Sarkozy et Dumont sont actuellement dans une phase de séduction des électeurs dont ils espèrent qu'elle les mènera au pouvoir. Le danger est de se lier exagérément les mains par des promesses et engagements que des citoyens désabusés - confondant morale et politique - prendront à la lettre, personne ne leur rappelant jamais que les promesses électorales, par définition, ne sont jamais totalement tenues, le bien d'une collectivité ne pouvant se programmer à ce point à l'avance.

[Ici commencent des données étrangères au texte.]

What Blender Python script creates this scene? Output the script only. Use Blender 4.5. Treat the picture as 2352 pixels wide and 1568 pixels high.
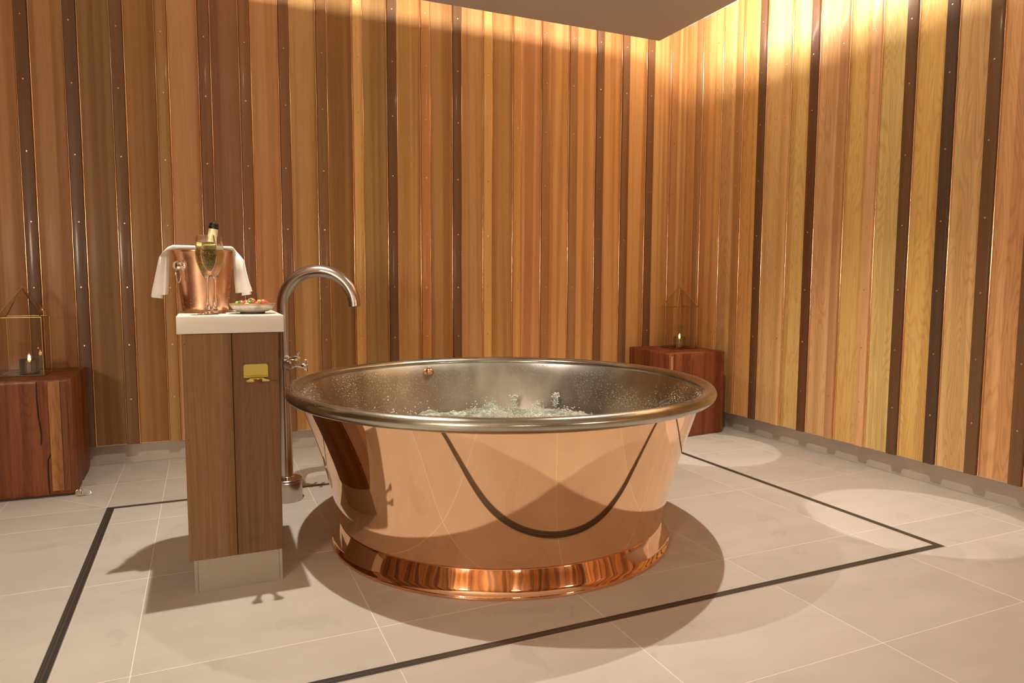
import bpy, bmesh, math, random
from mathutils import Vector, Matrix, noise as mnoise
PI = math.pi
random.seed(7)
scene = bpy.context.scene
for o in list(bpy.data.objects):
    bpy.data.objects.remove(o, do_unlink=True)
COL = scene.collection

# ------------------------------------------------------------------ camera
YAW, PITCH, ROLL = math.radians(23.8386), math.radians(4.933), math.radians(0.2456)
F = Vector((math.sin(YAW)*math.cos(PITCH), math.cos(YAW)*math.cos(PITCH), -math.sin(PITCH)))
Rt = Vector((math.cos(YAW), -math.sin(YAW), 0.0)); Up = Rt.cross(F)
R2 = math.cos(ROLL)*Rt + math.sin(ROLL)*Up; U2 = -math.sin(ROLL)*Rt + math.cos(ROLL)*Up
cam = bpy.data.cameras.new('camera'); cam.sensor_width = 36.0; cam.lens = 1602.7/2352*36
cam.clip_start = 0.02
co = bpy.data.objects.new('camera', cam); COL.objects.link(co)
co.matrix_world = Matrix(((R2.x, U2.x, -F.x, 0), (R2.y, U2.y, -F.y, 0), (R2.z, U2.z, -F.z, 1.0), (0, 0, 0, 1)))
scene.camera = co
# ------------------------------------------------------------------ world, exposure
w = bpy.data.worlds.new('world'); scene.world = w; w.use_nodes = True
w.node_tree.nodes['Background'].inputs[0].default_value = (1.0, 0.8, 0.6, 1)
w.node_tree.nodes['Background'].inputs[1].default_value = 0.0
vs = scene.view_settings
vs.view_transform = 'Standard'; vs.look = 'None'; vs.gamma = 1.0; vs.use_curve_mapping = False
vs.exposure = 0.62
# ------------------------------------------------------------------ lights of the room, and added fill
WARM = (1.0, 0.90, 0.77)
def spot(loc, target, watts, cone, blend, radius, color=WARM):
    l = bpy.data.lights.new('spot_lamp', 'SPOT'); l.energy = watts; l.spot_size = math.radians(cone)
    l.spot_blend = blend; l.shadow_soft_size = radius; l.color = color
    o = bpy.data.objects.new('spot_lamp', l); COL.objects.link(o)
    o.location = loc; d = Vector(target)-Vector(loc); o.rotation_euler = d.to_track_quat('-Z', 'Y').to_euler()
    return o
def area(loc, target, watts, sx, sy, color=WARM, roll=0):
    l = bpy.data.lights.new('strip_lamp', 'AREA'); l.shape = 'RECTANGLE'; l.size = sx; l.size_y = sy
    l.energy = watts; l.color = color
    o = bpy.data.objects.new('strip_lamp', l); COL.objects.link(o)
    o.location = loc; d = Vector(target)-Vector(loc)
    q = d.to_track_quat('-Z', 'Y'); o.rotation_euler = (q.to_matrix() @ Matrix.Rotation(roll, 3, 'Z')).to_euler()
    return o
RZ = 2.56                     # underside of the ceiling raft
DOWN = [(0.13, 2.51), (1.93, 2.49)]
for x, y in DOWN: spot((x, y, RZ-0.028), (x, y, 0), 119, 98, 1.0, 0.014)
for y in (3.33, 1.95): spot((2.98, y, 2.86), (2.75, y, 0), 75, 17.4, 0.06, 0.012)
# three globe lamps added out of view as frontal fill (fittings built further down)
FILL_GLOBES = [(0.1, -1.55, 1.25), (2.3, -1.55, 1.25), (-1.95, -0.7, 1.35)]
for g in FILL_GLOBES:
    l = bpy.data.lights.new('fill_lamp', 'POINT'); l.energy = (62, 150, 680)[FILL_GLOBES.index(g)]; l.color = (1.0, 0.87, 0.68); l.shadow_soft_size = 0.13
    o = bpy.data.objects.new('fill_lamp', l); COL.objects.link(o); o.location = g
# LED strips lying on the raft edges, washing the top of the boards
area((0.28, 3.74, 2.645), (0.28, 4.3, 2.625), 17, 4.9, 0.04)
area((2.66, 2.55, 2.675), (3.3, 2.55, 2.56), 26, 2.7, 0.06)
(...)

Ce qu'il faut faire et dire pour se faire élire empêche de bien gouverner par la suite, gâchant la marge de manoeuvre dont on aura besoin pour opérer des changements nécessaires mais controversés.
Le mois qui s'annonce sera crucial pour Sarkozy qui aura à prendre, s'il est élu, des décisions difficiles pour sortir le pays de l'ornière où il est enlisé. Le candidat de la droite semble avoir le potentiel d'un bon gestionnaire de crise, dans un contexte où la France - histoire et tempérament national obligent! - fera vraisemblablement face à des perturbations importantes. Mais alors qu'il doit s'en démarquer, Sarkozy apparaît exagérément compromis avec le débilitant régime antérieur. Il a dû ménager Chirac jusqu'à la fin et il doit toujours ménager le premier ministre De Villepin; hier encore, il était au coeur du pouvoir à titre de ministre de l'Intérieur. Il n'a que quelques semaines pour établir fermement son territoire politique à lui.
En comparaison, Mario Dumont ne doit pour l'heure rien à personne, sa longue traversée du désert lui ayant assuré une liberté exceptionnelle. La perspective du pouvoir est pour lui plus éloignée. Parce que le Québec a besoin d'un leader capable de forcer intelligemment le changement, espérons qu'il ne se liera pas inconsidérément les mains par des engagements inutiles, par exemple en matière de relations avec le reste du Canada ou de réforme des institutions démocratiques. Ce serait le cas de la priorisation d'une réforme du mode de scrutin qui le ferait renoncer à l'avance à une partie de son futur pouvoir de premier ministre, le condamnant à gouverner en coalition.
Professeur à l'ENAP, l'auteur vient de publier "Le défi français - regards croisés sur la France et le Québec" (Septentrion 2006).